Curfew Imposed by Paramilitaries in Bogota

News from Colombia | on: Sunday, 23 March 2008

Parts of two poverty-stricken neighbourhoods in the Colombian capital Bogota have seen a 10pm curfew imposed by a rightwing paramilitary group. The paramilitaries have also been issuing death threats and carrying out an increasing number of selective assassinations in the 'Ciudad Bolivar' and 'Altos de Cazuca' neighbourhoods between them home to nearly a million people.

The paramilitary unit responsible, known as the 'Metropolitan Block', has specifically been targeting those that participated in the March 6th national protests which were held in Colombia against state-sponsored violence. However, killings have also been carried out against those who refuse to pay extortion demands and individuals whom the paramilitaries deem as obstructing their efforts to exert control over the two neighbourhoods.

As well as the upsurge in assassinations there has also been an increase in death threats against organisations and individuals in the two areas. Groups operating in the neighbourhoods who have received 'Metropolitan Block' threats include the CUT trade union federation, the NGO Codhes which works with displaced people, the human rights group Reiniciar, and the NGO Minga which works with vulnerable communities. Individuals including former Bogota councillor Bruno Diaz who helped to arrange the March 6th events have also been targeted.

The threats, which intensified on March 12th, were posted up around the two neighbourhoods as well as sent via e-mail to the targeted organisations and individuals. The paramilitaries have also imposed a 10pm curfew in the two neighbourhoods and patrol both areas in jeeps with darkened windows. To date the Colombian Government has not acted to protect the local population and apprehend those responsible for the killings and threats.

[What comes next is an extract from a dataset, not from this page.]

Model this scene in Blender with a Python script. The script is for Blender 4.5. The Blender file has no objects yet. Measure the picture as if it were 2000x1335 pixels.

'Ciudad Bolivar' and 'Altos de Cazuca' are the two poorest areas of the Colombian capital where a majority of the residents live in poverty. Poor infrastructure and public services combined with other problems such as high unemployment and regular violence have created what NGOs working in the area describe as a "belt of misery in the south of the capital". Over half of the residents of the two neighbourhoods are displaced people that have fled other regions of Colombia.